Fredrik Laurin is one of Sweden’s highest-awarded investigative journalists, alongside his reporting partners Sven Bergman and Joachim Dyfvermark. The team recently exposed how Swedish/Finnish telco TeliaSonera cooperated with dictators in countries like Uzbekistan and Belarus, allowing them to listen to private calls.
He is also the latest in ICIJ’s ‘Secrets of the Masters’ series with the world’s top investigative reporters, and he generously shares advice about investigative reporting techniques and the value of making connections.
Laurin talks about his motivations for getting into journalism:
We lived in the shadow of … the dictatorships in Spain, Greece, and Portugal and in the Eastern bloc countries.
I think that growing up during that part of our history with Swedish ideals of peace and solidarity where even our PM openly protested the US policy in Vietnam has formed my values.
I know from experience, my own and others, that power corrupts, but I also know that you can protest that, and that resistance in the end can have effect. Journalism has always felt like one of the tools that can make that happen.
On the key elements required of his stories:
We usually start by a helicopter view of the problem at hand. What is the problem? Why do we care?

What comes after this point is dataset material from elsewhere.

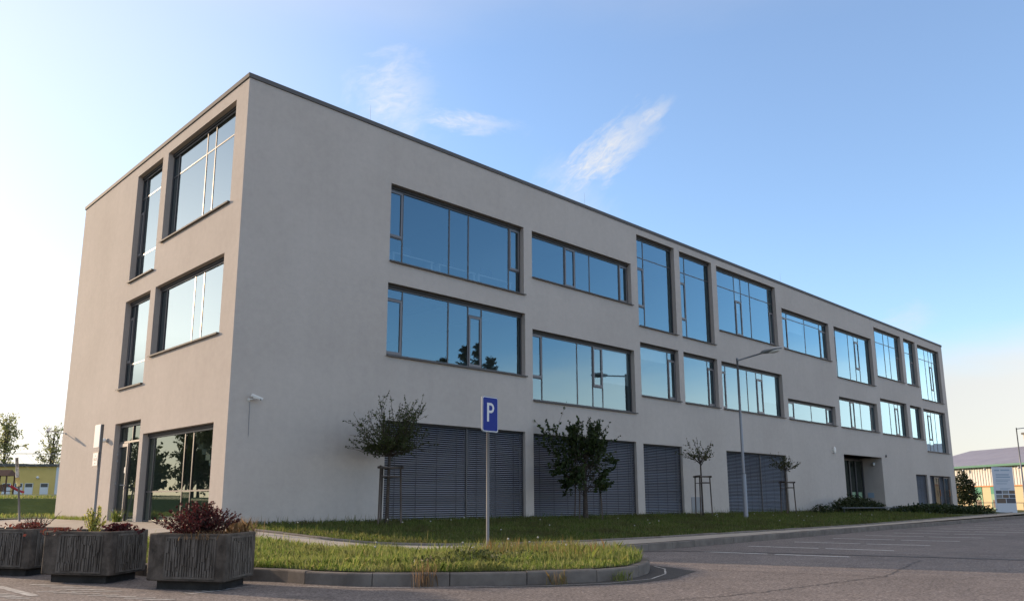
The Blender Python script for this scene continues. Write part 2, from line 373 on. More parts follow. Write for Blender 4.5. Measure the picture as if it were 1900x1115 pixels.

Then it’s the smoking gun. Where should we be looking and what are the possibilities of actually unearthing it?
Finally: people affected by the issue you are reporting on, and their stories to make the report come alive.
We almost never do projects that do not have a minimum level –- meaning that we at the start of the project already know that the story is good enough with what we know already so that it can be run. And then we have the maximum level which we never know if we are going to reach, but most certainly is what we are aiming for.
On the most important lessons he has learned over the years:
Trust your gut feeling. If you think something is odd, or shouldn’t be the way it is, it probably shouldn’t.
Love all. Connect with everyone, even the devil. Trust a few, choose your partners carefully.
And finally: paddle your own canoe. In the end you always have to do the job yourself, whether it’s mining the database all night or do the final confrontation interview with the CEO. You can’t leave that to someone else. And never give up.
On the biggest threat to investigative reporting:
The crumbling finance model of classic journalism. There is no substitute in sight for the capitalists that used to make the profits from the printing presses and shared the loot to some small extent with the journalists in exchange for filling the space between the ads.
In the meantime journalists must get money someplace else and keep doing the job. There is nothing wrong with the product: good reporting will always have a value to the reader. It’s going to be a rough ride, but we will prevail. If money was your object when you went into journalism you are in the wrong industry in the first place.
And his tips for young, emerging, investigative reporters:
Go for it. News is what someone wants to hide, the rest is advertising. If you remember that you will always have someone that wants to read your story.